2012 had VMS finishing 16th of 77 competing squads—far and away the teams most successful year.
“By the end,” Brenaman said, “it’s really starting to be [more than] just a handful of engineering students who manage to dress up halfway nice.”
“There was just a really high degree of pride and professionalism that hadn’t been there the first year I was there.”
However, Brown said that as former VMS members graduated, their knowledge and organizational effort often graduated with them.
At the gas-powered competition in 2013, late paperwork meant that VMS was docked 100 points in the final classification, knocking them down 17 places from 29th to 46th. Without that penalty, Brown said, VMS would have placed within the top quarter of teams worldwide.
“It was a good car,” he said in an email, “we just didn’t have the organizational structure or the leadership in place to pull it off at the time.
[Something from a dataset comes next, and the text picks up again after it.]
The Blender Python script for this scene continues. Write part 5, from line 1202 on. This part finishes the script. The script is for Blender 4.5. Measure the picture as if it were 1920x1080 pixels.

“I and a couple others got to experience that fault and we are making sure it’s not a problem this year.”
Brown said that, going forward, one of the team’s priorities is to build up a library of technical documentation that can be handed down to the next batch of VMS members. “You start building up a knowledge base and moving up from there,” he said.
According to Brenaman, many of the engineering students on VMS use the experience to prepare for their livelihoods. “For many of us, a sense of pride comes from being a good engineer.
“Overall, I think it’s a really awesome opportunity for any student that especially wants to get into the engineering or technology field after they graduate,” he said, adding that Formula SAE’s focus on race cars is a large part of what compels students to participate.
“[The organizers] really just use [Formula] SAE as a carrot to dangle in front of your face,” he said.
A hypothetical “Formula Wheelbarrow,” he added, would probably draw a smaller crowd.